Thank you for that. I have one last question. You have a growth vehicle that is not on the balance sheet, which is a smart structure. Are there plans to pursue further growth around that structure? Could you provide some details? Also, what was the mention of $50 million?

Yes. Look, we designed that structure specifically for Simple, for the business that we've just talked about. I think it's been a really successful structure as we've been able to see that business scale very, very quickly using off-balance sheet debt. And we have a preferred in that business. And look, it's not a vehicle we thought of to do other things in or anything like that, doing more partnerships in that vehicle. This is specifically for that situation, which I think has worked really well. But yes, every quarter, we're always considering how we can help Simple more, what their needs are, what their shareholders' needs are. But it's obviously very strategically relevant for us as the third largest operator.
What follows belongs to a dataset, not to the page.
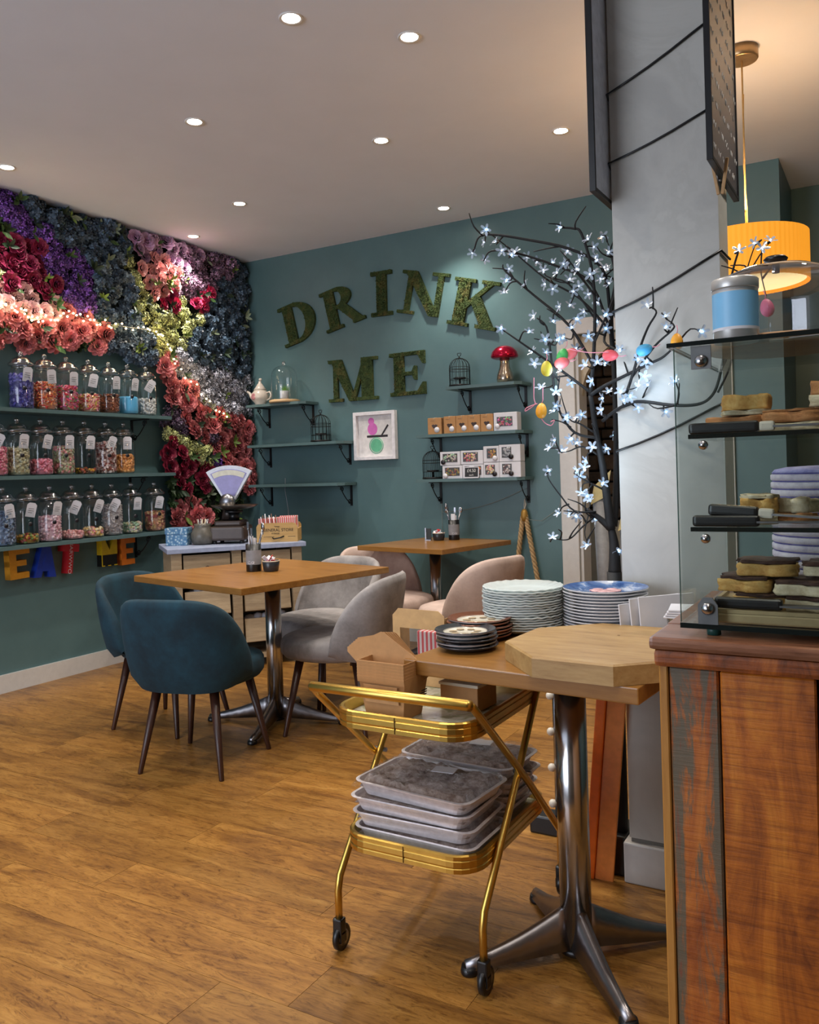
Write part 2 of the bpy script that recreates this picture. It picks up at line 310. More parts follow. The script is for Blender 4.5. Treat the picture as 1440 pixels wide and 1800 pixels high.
BLOSSOMS=[
 (-1.088,2.409,1.968,-1.097,2.440,1.968,1), (-1.100,2.422,1.933,-1.106,2.440,1.958,0), (-1.054,2.403,1.921,-1.069,2.448,1.942,0), (-1.163,2.463,1.919,-1.146,2.440,1.924,0), (-1.122,2.461,1.888,-1.116,2.450,1.889,0), (-1.055,2.451,1.907,-1.064,2.458,1.905,0), (-1.017,2.430,1.879,-1.035,2.466,1.900,1), (-1.006,2.437,1.888,-1.021,2.470,1.898,0), (-0.990,2.498,1.885,-0.970,2.482,1.876,0), (-0.963,2.502,1.866,-0.944,2.488,1.864,0), (-0.899,2.395,1.809,-0.905,2.420,1.817,0), (-1.020,2.419,1.837,-1.029,2.410,1.832,0), (-1.035,2.432,1.804,-1.010,2.412,1.810,1), (-1.036,2.412,1.763,-0.992,2.414,1.794,0), (-0.961,2.406,1.777,-0.975,2.416,1.777,0), (-0.858,2.438,1.941,-0.859,2.450,1.944,1), (-0.862,2.505,1.884,-0.848,2.480,1.885,0), (-0.774,2.446,1.892,-0.793,2.452,1.896,0), (-0.771,2.477,1.877,-0.788,2.454,1.875,0), (-0.745,2.481,1.907,-0.723,2.460,1.881,0), (-0.718,2.451,1.847,-0.712,2.460,1.849,0), (-0.765,2.494,1.852,-0.773,2.496,1.831,0), (-0.802,2.451,1.837,-0.810,2.488,1.858,0), (-0.910,2.509,1.856,-0.919,2.494,1.853,1), (-0.837,2.394,1.821,-0.836,2.440,1.839,0), (-0.856,2.396,1.796,-0.875,2.424,1.786,0), (-0.805,2.430,1.806,-0.808,2.442,1.798,0), (-0.776,2.488,1.803,-0.771,2.458,1.789,0), (-0.742,2.483,1.810,-0.754,2.500,1.818,0), (-0.736,2.513,1.810,-0.720,2.512,1.816,0), (-0.753,2.486,1.780,-0.752,2.508,1.795,0), (-0.728,2.492,1.763,-0.750,2.516,1.772,0), (-0.672,2.482,1.797,-0.696,2.460,1.802,1), (-0.817,2.385,1.768,-0.834,2.430,1.766,0), (-0.809,2.445,1.760,-0.820,2.434,1.744,0), (-0.813,2.403,1.738,-0.820,2.434,1.744,0), (-0.911,2.444,1.780,-0.924,2.480,1.804,0), (-0.888,2.437,1.761,-0.904,2.484,1.790,0), (-0.786,2.470,1.737,-0.773,2.448,1.743,0), (-0.756,2.461,1.707,-0.765,2.452,1.716,0), (-0.844,2.377,1.692,-0.879,2.426,1.684,0), (-0.865,2.523,1.721,-0.844,2.496,1.747,0), (-0.788,2.429,1.680,-0.778,2.446,1.680,0), (-0.927,2.380,1.675,-0.919,2.380,1.668,0), (-1.028,2.363,1.648,-1.029,2.390,1.642,1), (-0.938,2.361,1.625,-0.985,2.396,1.607,1), (-0.880,2.412,1.657,-0.879,2.426,1.684,1), (-0.815,2.391,1.627,-0.838,2.430,1.644,1), (-0.806,2.411,1.657,-0.838,2.430,1.644,1), (-0.785,2.551,1.668,-0.778,2.524,1.674,1), (-0.725,2.429,1.661,-0.729,2.452,1.668,1), (-0.740,2.478,1.630,-0.746,2.524,1.639,1), (-0.883,2.348,1.595,-0.887,2.384,1.608,1), (-0.948,2.417,1.573,-0.937,2.404,1.570,1), (-0.890,2.369,1.559,-0.883,2.390,1.562,1), (-0.932,2.381,1.531,-0.919,2.408,1.555,1), (-0.843,2.344,1.590,-0.886,2.386,1.592,1), (-0.867,2.461,1.615,-0.825,2.432,1.620,1), (-0.587,2.364,1.662,-0.579,2.380,1.658,0), (-0.532,2.335,1.619,-0.538,2.380,1.619,1), (-0.535,2.347,1.592,-0.536,2.384,1.581,1), (-0.709,2.554,1.613,-0.740,2.550,1.600,1), (-0.682,2.412,1.551,-0.692,2.450,1.550,1), (-0.616,2.359,1.514,-0.632,2.406,1.517,1), (-0.602,2.397,1.511,-0.610,2.408,1.518,1), (-0.748,2.410,1.523,-0.770,2.440,1.531,1), (-0.776,2.578,1.536,-0.740,2.548,1.544,1), (-0.780,2.400,1.516,-0.772,2.440,1.523,1), (-0.771,2.432,1.473,-0.775,2.440,1.481,1), (-0.839,2.440,1.473,-0.831,2.428,1.483,1), (-0.855,2.403,1.506,-0.865,2.420,1.512,1), (-0.930,2.427,1.462,-0.879,2.398,1.468,1), (-0.870,2.388,1.443,-0.878,2.400,1.444,1), (-0.604,2.377,1.466,-0.626,2.408,1.493,1), (-0.605,2.423,1.445,-0.627,2.440,1.412,1), (-0.618,2.369,1.439,-0.657,2.416,1.455,1), (-0.678,2.404,1.430,-0.667,2.420,1.430,1), (-0.649,2.390,1.416,-0.667,2.420,1.430,1), (-0.745,2.455,1.421,-0.756,2.434,1.444,1), (-0.763,2.566,1.447,-0.739,2.550,1.437,1), (-0.674,2.408,1.405,-0.673,2.418,1.390,1), (-0.633,2.409,1.383,-0.651,2.456,1.394,1), (-0.691,2.454,1.366,-0.680,2.484,1.362,1), (-0.740,2.417,1.384,-0.731,2.448,1.366,1), (-0.836,2.387,1.366,-0.843,2.420,1.366,1), (-0.864,2.369,1.401,-0.869,2.400,1.402,1), (-0.550,2.388,1.366,-0.550,2.368,1.385,1), (-0.506,2.315,1.440,-0.514,2.354,1.380,1), (-0.439,2.334,1.570,-0.505,2.380,1.559,1), (-0.888,2.424,1.388,-0.867,2.400,1.392,1), (-0.781,2.439,1.606,-0.765,2.444,1.610,1), (-0.830,2.465,1.574,-0.798,2.436,1.571,1), (-0.763,2.478,1.835,-0.773,2.496,1.831,0), (-0.809,2.490,1.862,-0.810,2.488,1.858,0), (-0.841,2.450,1.836,-0.836,2.440,1.839,0), (-0.763,2.415,1.783,-0.771,2.458,1.789,0), (-0.889,2.430,1.302,-0.869,2.410,1.265,1), (-0.910,2.432,1.279,-0.869,2.410,1.265,1), (-0.873,2.436,1.268,-0.864,2.412,1.265,1), (-0.836,2.417,1.304,-0.833,2.440,1.323,1), (-0.828,2.441,1.290,-0.826,2.438,1.275,1), (-0.852,2.434,1.370,-0.843,2.420,1.366,1), (-0.810,2.437,1.376,-0.821,2.436,1.352,1), (-0.823,2.447,1.364,-0.826,2.432,1.355,1), (-0.696,2.476,1.367,-0.680,2.484,1.362,1), (-0.748,2.552,1.314,-0.738,2.550,1.322,1), (-0.745,2.477,1.273,-0.766,2.472,1.259,1), (-0.776,2.433,1.276,-0.788,2.462,1.264,1), (-0.813,2.486,1.238,-0.788,2.462,1.264,1), (-0.913,2.427,1.211,-0.905,2.400,1.206,1), (-0.810,2.396,1.211,-0.837,2.440,1.200,1), (-0.833,2.476,1.192,-0.826,2.448,1.191,1), (-0.818,2.475,1.215,-0.826,2.448,1.191,1), (-0.825,2.469,1.138,-0.801,2.466,1.172,1), (-0.794,2.426,1.133,-0.792,2.472,1.166,1), (-0.807,2.492,1.116,-0.815,2.470,1.091,1), (-0.753,2.444,1.168,-0.759,2.484,1.177,1), (-0.897,2.459,1.078,-0.855,2.432,1.108,1), (-0.857,2.443,1.074,-0.841,2.440,1.088,1), (-0.821,2.395,1.075,-0.841,2.440,1.088,1), (-0.887,2.373,1.012,-0.904,2.410,1.009,1), (-0.804,2.441,0.982,-0.803,2.440,0.990,1), (-0.725,2.496,0.965,-0.747,2.500,1.029,1), (-0.792,2.500,1.059,-0.783,2.490,1.064,1), (-0.339,2.324,1.765,-0.337,2.300,1.757,0), (-0.292,2.270,1.765,-0.299,2.320,1.774,0), (-0.277,2.271,1.750,-0.283,2.320,1.761,0), (-0.259,2.279,1.767,-0.264,2.320,1.774,0),]
EGGS=[ ('yellow',(-0.882, 2.35, 1.511),0),('green',(-0.85, 2.4, 1.55),20),('coral',(-0.832, 2.42, 1.557),70),('coral',(-0.845, 2.38, 1.527),80),('red',(-0.697, 2.37, 1.534),95),('blue',(-0.598, 2.36, 1.539),75),('orange',(-0.507, 2.35, 1.551),0),('orange',(-0.906, 2.36, 1.389),5),('pink',(-0.27, 2.28, 1.603),-10) ]
SITES={
 'purple':[ (3.12,2.81),(3.27,2.77),(3.40,2.68),(3.48,2.55),(3.57,2.68),(3.16,2.74),(3.63,2.51),(3.62,2.36),(4.76,1.34),(4.54,1.11),(3.58,2.39) ],
 'navy':[ (3.33,2.83),(3.43,2.84),(3.55,2.81),(3.68,2.74),(3.77,2.68),(3.52,2.90),(3.82,2.88),(4.01,2.85),(3.74,2.49),(3.85,2.44),(4.08,2.32),(3.94,2.26),(3.80,2.35),(3.84,2.12),(4.03,2.16),(4.23,2.10),(3.98,2.04),(4.12,1.99),(4.95,2.71),(5.08,2.64),(4.88,2.52),(5.00,2.45),(4.81,2.34),(4.93,2.27),(5.06,2.24),(4.74,2.24),(4.68,2.11),(4.86,2.13),(5.05,2.10),(3.88,2.71),(3.64,2.80),(3.88,2.59),(3.99,2.44) ],
 'greyblue':[ (3.95,2.64),(3.97,2.53),(3.81,2.62),(4.04,2.39) ],
 'burgundy':[ (3.19,2.65),(3.15,2.55),(3.26,2.61),(3.32,2.54),(3.24,2.47),(3.16,2.42),(3.36,2.49),(3.31,2.38),(3.41,2.38),(3.11,2.61),(3.20,2.53),(3.11,2.50) ],
 'blush':[ (3.07,2.34),(3.16,2.35),(3.23,2.32),(3.31,2.31),(3.37,2.29),(3.45,2.28),(3.08,2.28),(3.25,2.25) ],
 'coral':[ (3.06,2.17),(3.13,2.15),(3.25,2.13),(3.36,2.17),(3.44,2.12),(3.57,2.14),(3.68,2.19),(3.53,2.24),(3.10,2.10),(3.61,2.11),(3.40,2.08),(4.33,2.03),(4.44,1.96),(4.38,1.83),(4.55,1.85),(4.57,1.72),(4.48,1.68),(4.69,1.67),(4.74,1.56),(4.90,1.56),(4.83,1.43),(4.99,1.48),(5.03,1.66),(5.08,1.39),(4.92,1.30),(5.04,1.26),(4.34,0.98),(4.51,1.02),(4.62,0.93),(4.39,0.86),(4.68,0.96),(4.33,1.95),(4.62,1.62),(4.97,1.68) ],
 'limegreen':[ (4.03,2.72),(4.07,2.63),(4.12,2.52),(4.19,2.43),(4.24,2.34),(4.35,2.36),(4.52,2.44),(4.58,2.47),(4.40,2.28),(4.45,2.21),(3.04,2.43),(4.37,2.20),(4.34,2.13),(4.37,1.55),(4.48,1.51),(4.59,1.47),(4.70,1.39),(4.82,1.30),(4.31,1.51),(4.60,2.39) ],
 'rosepink':[ (4.10,2.75),(4.18,2.71),(4.25,2.66),(4.30,2.59),(4.36,2.72),(4.42,2.69),(4.20,2.61),(4.28,2.55) ],
 'lilac':[ (4.08,2.82),(4.18,2.81),(4.45,2.82),(4.53,2.82),(4.62,2.84) ],
 'mauve':[ (4.65,2.80),(4.83,2.81),(4.58,2.68),(4.76,2.72),(4.47,2.62),(4.89,2.78),(4.64,2.61) ],
 'magenta':[ (4.43,2.45),(4.52,2.44),(4.61,2.54),(4.70,2.60),(4.38,2.48),(4.37,2.32),(4.35,2.42) ],
 'lavender':[ (4.50,2.05),(4.73,1.99),(4.85,1.91),(4.98,2.01),(5.04,1.88),(4.91,1.83),(4.58,2.02),(4.97,1.79),(5.04,1.75),(4.73,1.90) ],
 'plum':[ (4.27,1.79),(4.32,1.71),(4.37,1.63),(4.54,1.55),(4.65,1.52),(4.29,1.63),(4.42,1.59),(4.80,1.48) ],
 'wine':[ (4.39,1.43),(4.47,1.35),(4.52,1.26),(4.61,1.30),(4.73,1.28),(4.41,1.27),(4.43,1.18),(4.30,1.35),(4.70,1.22) ],
 'leafgreen':[ (3.61,2.07),(4.30,1.23),(4.35,1.15),(4.58,1.18),(4.29,1.11),(4.75,1.05),(4.85,1.17),(4.22,1.86),(4.20,1.98),(3.12,2.76),(4.54,1.10),(4.91,1.13),(4.87,0.87) ],
}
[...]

We've worked with their management team for many, many years and know them well. So in time, with them, we will think about how our future looks together. But for now, we like being a preferred holder of that security and staying close to the situation.

Speaker 7

Thank you again for taking my questions. I’ll take it offline. Solid results. Thank you.

Thank you.

Operator

I will now turn the call back over to Lachlan Given for closing remarks.

Thank you, operator. Thank you, everyone, for joining today. We're really proud of another fantastic quarter. So looking forward to talking to many of you during the day and over the next week or so. Thanks, everyone.

Operator

Ladies and gentlemen, that concludes today's call. Thank you all for joining. You may now disconnect.